Savoie v. Pion

161 A. 219 | R.I. | 1932

This is a bill in equity brought to set aside a deed to certain real estate given, it is alleged, for the purpose of hindering, delaying and defrauding the complainant, a judgment creditor. The cause was tried in the Superior Court and a decision was rendered in favor of respondents. From the decree dismissing the bill, the complainant has appealed to this court.

One of the grounds on which respondents ask that the appeal be dismissed is that the complainant has failed to prove actual fraud. As generally interpreted the statute *423 does not require proof of fraud in fact. See the recently decided case of Tanner v. Whitney, 52 R.I. 391, where this question has been fully considered.

Early in January, 1930, the complainant consulted his attorney with reference to a claim arising in tort against respondent Joseph A. Pion. In response to a communication from complainant's attorney, said Pion called several times at the former's office; his last call was on February 5, 1930. The following day he conveyed to his wife his undivided half interest which he held with her in joint tenancy in a two-tenement house in the city of Central Falls. On the next day complainant brought suit and in June obtained judgment.

It is admitted that the conveyance in question was made without any present consideration. The respondent Joseph Pion, so far as appears from the record, had at that time no other property except an automobile which was sold at execution sale for an amount insufficient to pay the expenses of the sale.

The respondents contend that there was a consideration for such conveyance.
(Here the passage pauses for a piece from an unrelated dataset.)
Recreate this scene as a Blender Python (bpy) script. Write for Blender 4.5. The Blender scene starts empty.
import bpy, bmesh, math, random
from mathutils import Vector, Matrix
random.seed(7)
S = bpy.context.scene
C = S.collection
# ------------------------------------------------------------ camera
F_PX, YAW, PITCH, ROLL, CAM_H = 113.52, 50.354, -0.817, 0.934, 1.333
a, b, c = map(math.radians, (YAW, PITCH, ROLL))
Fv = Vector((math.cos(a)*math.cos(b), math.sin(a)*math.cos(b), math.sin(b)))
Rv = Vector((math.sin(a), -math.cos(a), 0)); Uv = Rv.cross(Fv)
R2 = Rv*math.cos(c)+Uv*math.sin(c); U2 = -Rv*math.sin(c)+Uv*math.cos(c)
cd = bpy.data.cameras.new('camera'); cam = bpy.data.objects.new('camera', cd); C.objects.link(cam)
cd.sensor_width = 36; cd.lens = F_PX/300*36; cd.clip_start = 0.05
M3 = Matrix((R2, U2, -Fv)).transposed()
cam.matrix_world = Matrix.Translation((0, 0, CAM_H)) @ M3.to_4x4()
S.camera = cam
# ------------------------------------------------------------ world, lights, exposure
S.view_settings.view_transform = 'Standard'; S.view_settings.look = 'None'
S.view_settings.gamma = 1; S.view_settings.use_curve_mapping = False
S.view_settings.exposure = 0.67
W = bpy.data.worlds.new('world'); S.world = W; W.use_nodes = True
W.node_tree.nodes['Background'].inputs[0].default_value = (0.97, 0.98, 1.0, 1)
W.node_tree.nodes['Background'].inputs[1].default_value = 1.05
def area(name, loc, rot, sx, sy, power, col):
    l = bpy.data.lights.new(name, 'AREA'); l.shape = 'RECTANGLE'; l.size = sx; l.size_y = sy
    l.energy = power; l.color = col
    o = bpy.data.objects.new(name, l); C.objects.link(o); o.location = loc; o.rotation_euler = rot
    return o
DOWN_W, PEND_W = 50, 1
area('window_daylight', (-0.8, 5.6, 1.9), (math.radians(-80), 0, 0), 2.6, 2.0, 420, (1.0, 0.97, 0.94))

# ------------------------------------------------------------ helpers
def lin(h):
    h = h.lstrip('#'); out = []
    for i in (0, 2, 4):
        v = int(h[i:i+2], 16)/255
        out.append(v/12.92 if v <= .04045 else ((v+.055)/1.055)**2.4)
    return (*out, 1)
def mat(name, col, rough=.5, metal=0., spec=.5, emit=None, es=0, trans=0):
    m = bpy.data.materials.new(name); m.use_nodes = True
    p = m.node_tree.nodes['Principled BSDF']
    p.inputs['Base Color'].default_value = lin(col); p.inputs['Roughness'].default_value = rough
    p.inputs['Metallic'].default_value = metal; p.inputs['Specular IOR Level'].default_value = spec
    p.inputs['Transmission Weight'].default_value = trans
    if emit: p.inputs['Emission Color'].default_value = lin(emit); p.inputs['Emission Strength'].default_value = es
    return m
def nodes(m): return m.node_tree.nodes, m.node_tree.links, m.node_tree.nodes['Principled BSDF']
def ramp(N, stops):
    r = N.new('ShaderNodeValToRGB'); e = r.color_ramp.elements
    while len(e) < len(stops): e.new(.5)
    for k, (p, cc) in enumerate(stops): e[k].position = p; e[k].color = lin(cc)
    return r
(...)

It appears in evidence that respondent Joseph Pion borrowed, on December 1, 1928, $2,000 from the Credit Union Bank of Central Falls on a six months promissory note; that the respondent Clara Pion and two other relatives indorsed said note. The note appears to have been renewed from time to time without any payment on account until December 6, 1930, when $100 was paid by the respondent Clara Pion, who at the same time paid a year's interest in advance on the balance. For a period of at least 18 months Clara Pion paid the interest when the note was renewed. Both Joseph Pion and his wife testified that it was agreed between them that she was to pay said note and in consideration of such payment her husband was to convey his interest in the real estate in question. This alleged agreement was made at least two months before the conveyance of said property. Clara Pion did nothing with respect to the note after this alleged agreement *424 other than what she had been theretofore doing for at least 18 months except that she paid $100 on the principal. As her husband was, and so far as appears is, still liable on the note, he has not received the consideration which he says he was to have, namely, to be freed of liability thereon.

In Carroll v. Salisbury, 28 R.I. 16, we held that the voluntary conveyance of all a person's property to his wife for a nominal consideration, upon being notified of a claim against him, makes a prima facie case that the conveyance was made "to the intent or purpose to delay, hinder or defraud creditors." If a case falls within the above rule it requires stronger proof to overcome the prima facie case than would be required if the action had been between strangers. 12 R.C.L. 515. We are not convinced that the respondents have shown "that the conveyance was not within the purview of the statute." Carroll v.Salisbury, supra.

The situation with respect to the note was the same as it was before the conveyance. An unexecuted contract between husband and wife whereby the former at some indefinite time in the future is to be released from liability on a note on which they are both liable, is not sufficient to overcome the prima facie case which arises from a transaction of this character. Moreover, the conveyance of the property the day following the final interview between Joseph Pion and plaintiff's attorney raises a very strong suspicion that the agreement was an afterthought.

The decree of the Superior Court is reversed.

On July 5, 1932, the parties may present a form of decree in accordance with this opinion.